*Dataset extract*.
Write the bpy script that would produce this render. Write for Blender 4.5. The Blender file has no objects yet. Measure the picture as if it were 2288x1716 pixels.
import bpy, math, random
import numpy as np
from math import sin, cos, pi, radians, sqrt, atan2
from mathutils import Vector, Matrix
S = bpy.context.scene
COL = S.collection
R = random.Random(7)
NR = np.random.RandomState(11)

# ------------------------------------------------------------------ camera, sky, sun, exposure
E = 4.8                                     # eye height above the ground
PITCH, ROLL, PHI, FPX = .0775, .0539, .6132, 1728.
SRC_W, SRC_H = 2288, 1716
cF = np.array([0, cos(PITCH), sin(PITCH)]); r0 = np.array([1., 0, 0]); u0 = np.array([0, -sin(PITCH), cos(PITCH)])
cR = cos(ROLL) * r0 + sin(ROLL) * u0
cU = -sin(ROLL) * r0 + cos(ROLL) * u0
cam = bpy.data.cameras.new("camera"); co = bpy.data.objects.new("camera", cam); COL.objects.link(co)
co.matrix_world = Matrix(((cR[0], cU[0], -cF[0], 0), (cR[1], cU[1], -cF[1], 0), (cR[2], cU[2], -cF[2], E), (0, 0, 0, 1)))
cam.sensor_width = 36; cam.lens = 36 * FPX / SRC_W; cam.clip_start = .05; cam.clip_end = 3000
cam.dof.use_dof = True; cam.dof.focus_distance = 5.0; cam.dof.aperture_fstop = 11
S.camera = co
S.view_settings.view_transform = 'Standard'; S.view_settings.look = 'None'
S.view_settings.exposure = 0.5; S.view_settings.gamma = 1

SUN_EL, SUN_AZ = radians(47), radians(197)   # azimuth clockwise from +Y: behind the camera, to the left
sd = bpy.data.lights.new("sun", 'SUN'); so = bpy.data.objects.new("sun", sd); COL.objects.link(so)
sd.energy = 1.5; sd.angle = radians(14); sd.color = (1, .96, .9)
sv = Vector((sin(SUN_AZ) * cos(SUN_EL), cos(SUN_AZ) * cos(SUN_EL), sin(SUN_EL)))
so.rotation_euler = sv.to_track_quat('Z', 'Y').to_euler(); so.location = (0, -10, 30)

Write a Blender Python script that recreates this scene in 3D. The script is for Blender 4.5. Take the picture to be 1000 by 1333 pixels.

*Brief*.
Quote only the stretch of lines that starts the data above and ends with the line containing "NR = np.random.RandomState(11)", both included.

*Result for this task*.
Write the bpy script that would produce this render. Write for Blender 4.5. The Blender file has no objects yet. Measure the picture as if it were 2288x1716 pixels.
import bpy, math, random
import numpy as np
from math import sin, cos, pi, radians, sqrt, atan2
from mathutils import Vector, Matrix
S = bpy.context.scene
COL = S.collection
R = random.Random(7)
NR = np.random.RandomState(11)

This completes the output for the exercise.